Unlocking the British School at Rome’s fine arts archive

A new digital exhibition illuminating the undiscovered work and stories of influential Twentieth Century artists has been launched. As part of The University of Manchester's Collaboration Labs programme, an interdisciplinary team of Postgraduate Researchers have curated an interactive, digital exhibition to showcase an unexplored Fine Arts archive at the British School at Rome, a prestigious research academy supporting the Arts, Humanities and Architecture. Over the last 120 years, painters, sculptors, engravers and printmakers, architects, archaeologists and scholars have carried out residencies at the British School at Rome.

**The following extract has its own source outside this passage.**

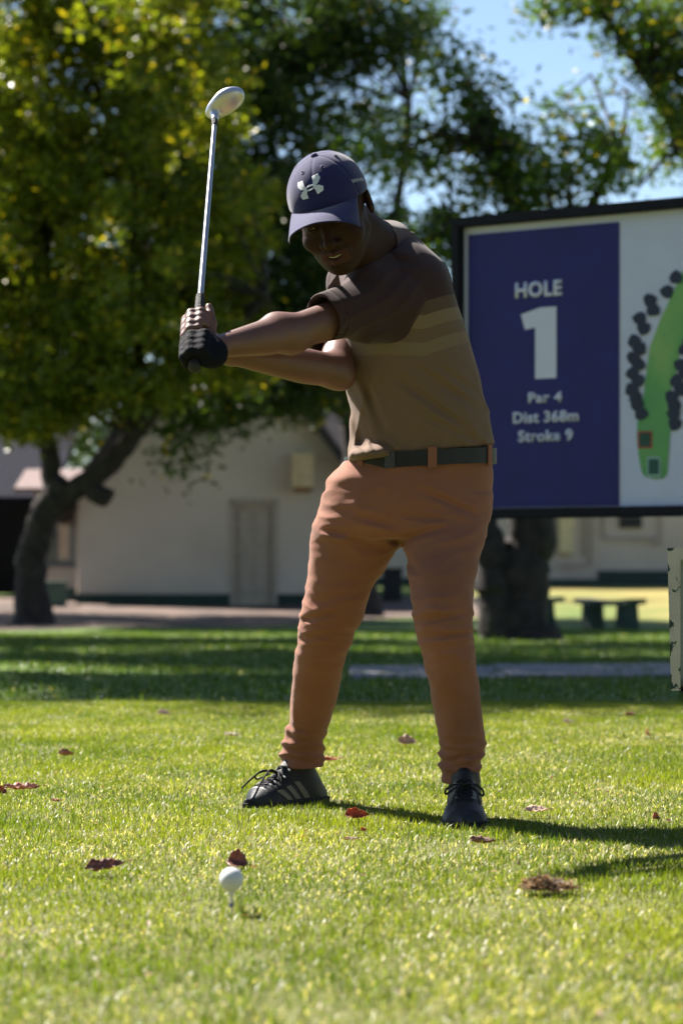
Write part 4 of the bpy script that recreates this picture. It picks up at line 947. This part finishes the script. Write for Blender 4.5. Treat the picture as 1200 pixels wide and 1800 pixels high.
bd = [(x, -y) for x, y in bu][::-1]; ru = [(-x, y) for x, y in bu][::-1]; rd = [(-x, -y) for x, y in bu]
N_ = 12; ring_t = [(.42*math.cos(t), .24*math.sin(t)) for t in np.linspace(math.pi, 0, N_)]+[(.30*math.cos(t), .12*math.sin(t)) for t in np.linspace(0, math.pi, N_)]
ring_b = [(x, -y) for x, y in ring_t][::-1]
sc_ = lambda poly: [((x*.97-y*.16)*k, (y*.66+x*.17)*k) for x, y in poly]
drape('cap_logo', [sc_(p) for p in (bu, bd, ru, rd, ring_t, ring_b)], lg, -HF, cb, .0016, logom, capo, res=.005)
# small slanted word on the side of the cap
sp_ = []
for i in range(8):
    x0 = i*.0042; sp_ += [[(x0, .0), (x0+.001, .0), (x0+.001, .007), (x0, .007)]]
    if i % 2: sp_ += [[(x0+.001, .003), (x0+.0032, .003), (x0+.0032, .0042), (x0+.001, .0042)]]
    else: sp_ += [[(x0+.001, .006), (x0+.0032, .006), (x0+.0032, .007), (x0+.001, .007)], [(x0+.001, .0), (x0+.0032, .0), (x0+.0032, .001), (x0+.001, .001)]]
sw0 = P(619, 330, 5.60); su_ = (P(641, 320, 5.60)-sw0); su_ /= np.linalg.norm(su_); sv_ = np.cross((0, -1, 0), su_)*-1.; sv_ = sv_ if sv_[2] > 0 else -sv_
drape('cap_side_lettering', sp_, lambda x, y: sw0+su_*x*.88+sv_*y+np.array((0, -.2, 0)), (0, 1, 0), cb, .0014, logom, capo, res=.004, thick=.0008)
# --- shoes
def shoe(heel, toe, label=None, stripes_side=1):
    heel = np.array(heel, float); toe = np.array(toe, float); Lg = np.linalg.norm((toe-heel)[:2]); f = (toe-heel)/np.linalg.norm(toe-heel); s_ = np.array((-f[1], f[0], 0.)); u = np.cross(s_, f); u = u if u[2] > 0 else -u
    M = Matrix([list(r_)+[o] for r_, o in zip(np.stack((f, s_, u), 1), heel)]+[[0, 0, 0, 1]])
    root = empty('shoe', tuple(heel)); root.parent = person; root.matrix_parent_inverse = wm(person).inverted()
    T = [0, .03, .08, .14, .19, .23, .26, .285, Lg]; Wd = [.024, .036, .039, .042, .051, .054, .050, .038, .008]; Ht = [.045, .075, .082, .088, .074, .060, .053, .043, .024]
    tt = np.linspace(0, Lg, 120); sm = lambda q: np.convolve(np.pad(np.interp(tt, np.array(T)*Lg/.3, q), 5, 'edge'), np.ones(11)/11, 'valid'); Wd_, Ht_ = sm(Wd), sm(Ht)
    def up(X_, Y_, Z_):
        w_ = np.interp(X_, tt, Wd_); hh = np.interp(X_, tt, Ht_); v = (np.abs(Z_)/hh); r_ = (np.abs(Y_/w_)**2.6+np.clip(Z_/hh, 0, 9)**2.3)**(1/2.4)
        return np.maximum(np.maximum((r_-1)*np.minimum(w_, hh), -Z_), np.maximum(-X_+.0, X_-Lg))
    bb = (np.array((0, -.06, 0)), np.array((Lg, .06, .1)))
    g = SDF((-.02, -.07, -.01), (Lg+.02, .07, .16), .0024); g.put((up, *bb), 0)
    g.put(cap_((.065, 0, .05), (.078, 0, .104), .041, .037), .02)     # ankle collar
    g.put(cap_((.128, 0, .084), (.108, 0, .112), .022, .018), .015)    # tongue
    g.put(cap_((.215, -.05, .03), (.2, 0, .075), .002), .006, 's'); g.put(cap_((.215, .05, .03), (.2, 0, .075), .002), .006, 's')
    g.put(half_((0, 0, -1), (0, 0, .016)), .002, 'i', pad=0)
    me = g.mesh('upper', M=M); upo = link('upper', me, blackm, root)
    # smooth toe cap is its own panel
    g2 = SDF((.19, -.07, -.01), (Lg+.02, .07, .1), .0024); g2.put((lambda a, b, c: up(a, b, c)-.0016, *bb), 0); g2.put(half_((-1, 0, -.35), (.215*Lg/.3, 0, .02)), .004, 'i', pad=0); g2.put(half_((0, 0, -1), (0, 0, .017)), .002, 'i', pad=0)
    link('toe_cap', g2.mesh('toe_cap', M=M), toem, root)
    g3 = SDF((-.02, -.07, -.01), (Lg+.02, .07, .05), .0026)
    def so(X_, Y_, Z_):
        w_ = np.interp(X_, tt, Wd_)+.004; return np.maximum(np.abs(Y_)-w_, np.maximum(np.abs(Z_-.01)-.0095, np.maximum(-X_-.004, X_-Lg-.002)))
    g3.put((so, np.array((-.01, -.06, 0)), np.array((Lg+.01, .06, .02))), 0)
    link('sole', g3.mesh('sole', M=M), mat('dark_rubber_sole', (.014, .014, .016), rough=.8) if 'dark_rubber_sole' not in bpy.data.materials else bpy.data.materials['dark_rubber_sole'], root)
    bv = bvh_of(me); W3 = lambda a, b, c: np.array(M @ Vector((a, b, c)))
    strm = bpy.data.materials.get('khaki_grey_stripe') or mat('khaki_grey_stripe', (.16, .145, .105), rough=.6)
    for sd in (-1, 1):
        for i in range(3):
            x0 = .080+.033*i; poly = [(x0+.030, .066-.008*i), (x0+.048, .064-.009*i), (x0+.018, .022), (x0-.002, .022)]
            drape('side_stripe', [poly], lambda x, y: W3(x, sd*.12, y), -sd*s_, bv, .0009, strm, root, res=.008, thick=.0006)
    lace = bpy.data.materials.get('black_lace') or mat('black_lace', (.01, .01, .012), rough=.8, bump=.4, bscale=900)
    eye = bpy.data.materials.get('lace_loop_grey') or mat('lace_loop_grey', (.25, .25, .26), rough=.6)
    def topz(x, y):
        h_ = bv.ray_cast(Vector(W3(x, y, .3)), Vector(-u)); return (np.array(h_[0])+u*.003) if h_[0] else W3(x, y, .1)
    for i in range(5):
        xa_, xb_ = .135+.016*i, .135+.016*(i+1)
        for q in (-1, 1):
            MB().tube([topz(xa_+(xb_-xa_)*t, q*(-.02+.04*t)*(1)) for t in np.linspace(0, 1, 6)], .0026, n=6).build('lace', lace, root, smooth=True)
        for q in (-1, 1):
            p = topz(xa_, q*.021); MB().tube([p-s_*.004*q, p+u*.002, p+s_*.005*q-u*.002], .0028, n=6).build('lace_loop', eye, root, smooth=True)
    k0 = topz(.156, 0)+u*.006
    for q, pts in ((1, [(.0, .0, 0), (.015, .025, .006), (.035, .045, -.008), (.03, .046, -.026), (.006, .02, -.006)]), (-1, [(.0, .0, 0), (.02, -.028, .004), (.038, -.046, -.008), (.03, -.046, -.022), (.006, -.02, -.004)]),
                   (1, [(0, 0, 0), (.04, .018, .012), (.075, .03, -.010), (.1, .036, -.034)]), (-1, [(0, 0, 0), (.04, -.012, .008), (.07, -.022, -.014), (.095, -.03, -.036)])):
        c = [k0+f*a+s_*b+u*d for a, b, d in pts]; Q, _ = limb(c, 1, 1, sub=5, wob=0)[0], 0; c = np.array([k0+f*a+s_*b+u*d for a, b, d in pts]); t = np.linspace(0, len(c)-1, 22)
        Q = np.stack([np.interp(t, np.arange(len(c)), c[:, i]) for i in range(3)], 1)
        for _ in range(4): Q[1:-1] = (Q[:-2]+2*Q[1:-1]+Q[2:])/4
        MB().tube([tuple(v) for v in Q], .0026, n=6).build('lace', lace, root, smooth=True)
    MB().tube([k0-s_*.007, k0, k0+s_*.007], [.005, .0065, .005], n=8).build('lace_knot', lace, root, smooth=True)
    return root
shoe((-.052, 6.318, -.003), (-.243, 6.135, -.006)); shoe((.302, 5.94, -.003), (.287, 5.655, -.006))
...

Until now, the wealth of archival material produced by the artists has remained understudied and inaccessible to the wider public. Working together with the British School at Rome, Ms Ksenia Litvinenko (The University of Manchester), Dr Nia Davies (University of Salford) and Dr Peter Buckles (University of Liverpool) have drawn on innovative research, digital and creative writing methods to bring the materials and their history to light. "'The specificity of the archive prompted us to expand our knowledge and research skills in art history, especially in the context of the early 20th century. As a result, the platform explores a range of artistic mediums such as mural painting, engraving, sculpture and architecture, and how they were practised at that time.